The longer and more sustained any bombing campaign, the greater its limitations would be exposed. Iran’s leaders know this is an existential moment for their survival and theocracy, and will continue to prioritise that over all else. A surrender from the smoldering ruins of Tehran’s government buildings remains unlikely: this is a murderous and brutal clan with a dwindling list of allies, whose backs are against the wall.
It is also an enduring fallacy of armchair generals to believe a regime can be bombed out of power – a fact the White House seemed to accept quite readily in the aftermath of Maduro’s capture, when it encouraged his deputy, Delcy Rodriguez, to take over.
Currently Trump lacks the military hardware in theater to entertain weeks of intense bombardment. He may also lack the political will to effect real change by sending in ground forces – a huge, years-long undertaking, which took months to prepare in the case of the ill-fated invasion of Iran’s neighbor Iraq in 2003.
The longer-term and more sustained options unfavorable, Trump is faced with the usual choice between changing the topic and a flashbang moment of military might. He may choose the latter, sensing correctly a weakened Iran. But the good fortune he has enjoyed over the past three lightning strikes – against Iran twice and Venezuela once – risks giving way to hubris and miscalculation. A handful of American soldiers killed by one Iranian missile or drone could drag Trump into months of reprisal warfare, and create another foreign-entanglement headache with his MAGA base for a self-styled president of peace.
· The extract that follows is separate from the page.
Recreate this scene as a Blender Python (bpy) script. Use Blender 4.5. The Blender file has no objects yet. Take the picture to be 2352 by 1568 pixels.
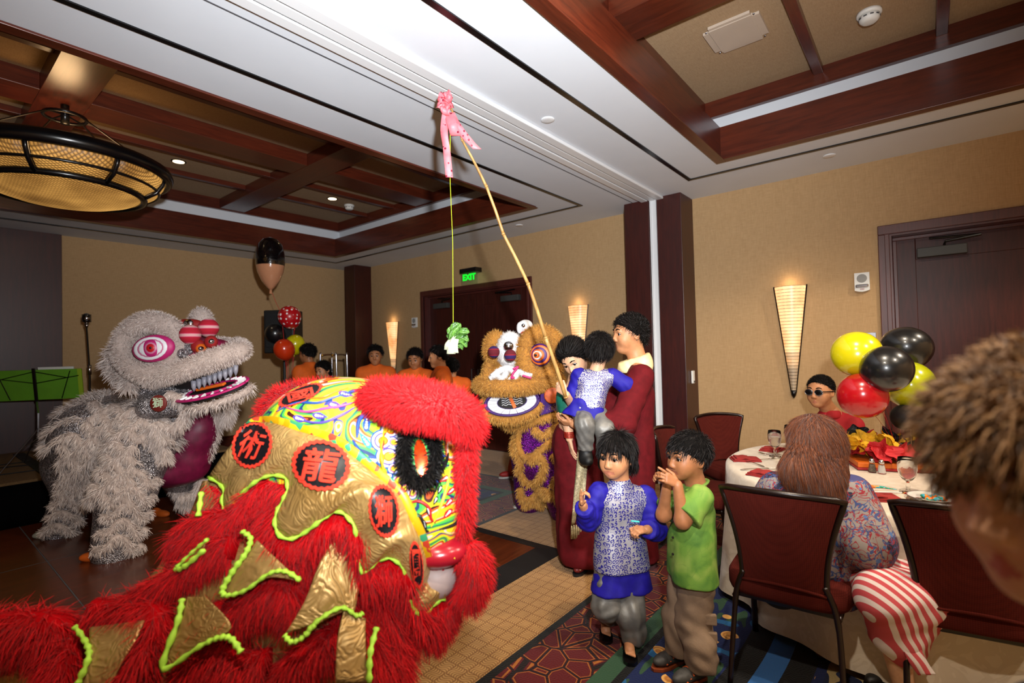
import bpy, bmesh, math, random
import numpy as np
from mathutils import Vector, Matrix
from mathutils.bvhtree import BVHTree
random.seed(7); RNG = np.random.default_rng(7)
S = bpy.context.scene
COL = S.collection
# ---------------------------------------------------------------- camera
FPX = 1163.89
RW = np.array([[.774300938, .0325792821, .63197836], [.63233069, -.000665611252, -.7746983], [-.0248184626, .999468933, -.0211162633]])
CAMP = np.array([0, 0, 1.5])
cd = bpy.data.cameras.new('camera'); co = bpy.data.objects.new('camera', cd); COL.objects.link(co)
cd.sensor_width = 36; cd.lens = 36 * FPX / 2352; cd.clip_start = .05
co.matrix_world = Matrix([[*RW[0], 0], [*RW[1], 0], [*RW[2], 1.5], [0, 0, 0, 1]])
cd.dof.use_dof = True; cd.dof.focus_distance = 3.0; cd.dof.aperture_fstop = 2.0
S.camera = co
# ---------------------------------------------------------------- world, flash, exposure
wd = bpy.data.worlds.new('world'); S.world = wd; wd.use_nodes = True
wd.node_tree.nodes['Background'].inputs[0].default_value = (.9, .85, .8, 1)
wd.node_tree.nodes['Background'].inputs[1].default_value = .02
def lamp(name, kind, loc, energy, color=(1, 1, 1), aim=None, **kw):
    l = bpy.data.lights.new(name, kind); l.energy = energy; l.color = color
    for k, v in kw.items(): setattr(l, k, v)
    o = bpy.data.objects.new(name, l); COL.objects.link(o); o.location = loc
    if aim is not None:
        o.rotation_euler = (Vector(aim) - Vector(loc)).to_track_quat('-Z', 'Y').to_euler()
    return o
# the photographer's flash, held a little above and right of the lens, turned up and to the left
lamp('flash', 'SPOT', (.16, .10, 1.86), 1020, (.95, .975, 1), aim=tuple(CAMP + (RW @ np.array([(1070 - 1176) / FPX, -(440 - 784) / FPX, -1.0])) * 4), spot_size=math.radians(110), spot_blend=1.0, shadow_soft_size=.05)
S.view_settings.view_transform = 'Standard'; S.view_settings.look = 'None'
S.view_settings.exposure = 0.12; S.view_settings.gamma = 1; S.view_settings.use_curve_mapping = False
# ---------------------------------------------------------------- helpers
def at(px, py, d):
    """point at forward distance d on the sight line of a pixel of the 2352x1568 frame"""
    return CAMP + (RW @ np.array([(px - 1176) / FPX, -(py - 784) / FPX, -1.0])) * d
def ats(l): return [at(*p) for p in l]
RIGHT = np.array([.7748, .6322, 0]); AWAY = np.array([-.6322, .7748, 0]); UP = np.array([0, 0, 1.])
def face(lr, fb, up=0):
    v = RIGHT * lr + AWAY * fb + UP * up; return v / np.linalg.norm(v)
def nrm(v):
    v = np.asarray(v, float); return v / (np.linalg.norm(v) + 1e-12)
def hexc(h):
    h = h.lstrip('#'); c = [int(h[i:i + 2], 16) / 255 for i in (0, 2, 4)]
    return tuple(x / 12.92 if x <= .04045 else ((x + .055) / 1.055) ** 2.4 for x in c) + (1,)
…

And so the options outside of a swift strike narrow: an off-ramp or change the topic? Off-ramps are few here, with an Iranian regime so set on defiance. But Trump’s foreign policy is in the eye of the beholder. His Greenland “off-ramp” has yet to yield an actual concrete change in the US position. But it did successfully kick the crisis out of the headlines, making space for Iran.
These global crises rise and ebb, it seems, as a reminder of the pivotal nature of Trump the man in all things. We look to see whether the thumb goes up, or down, and that show, it appears, is often the goal.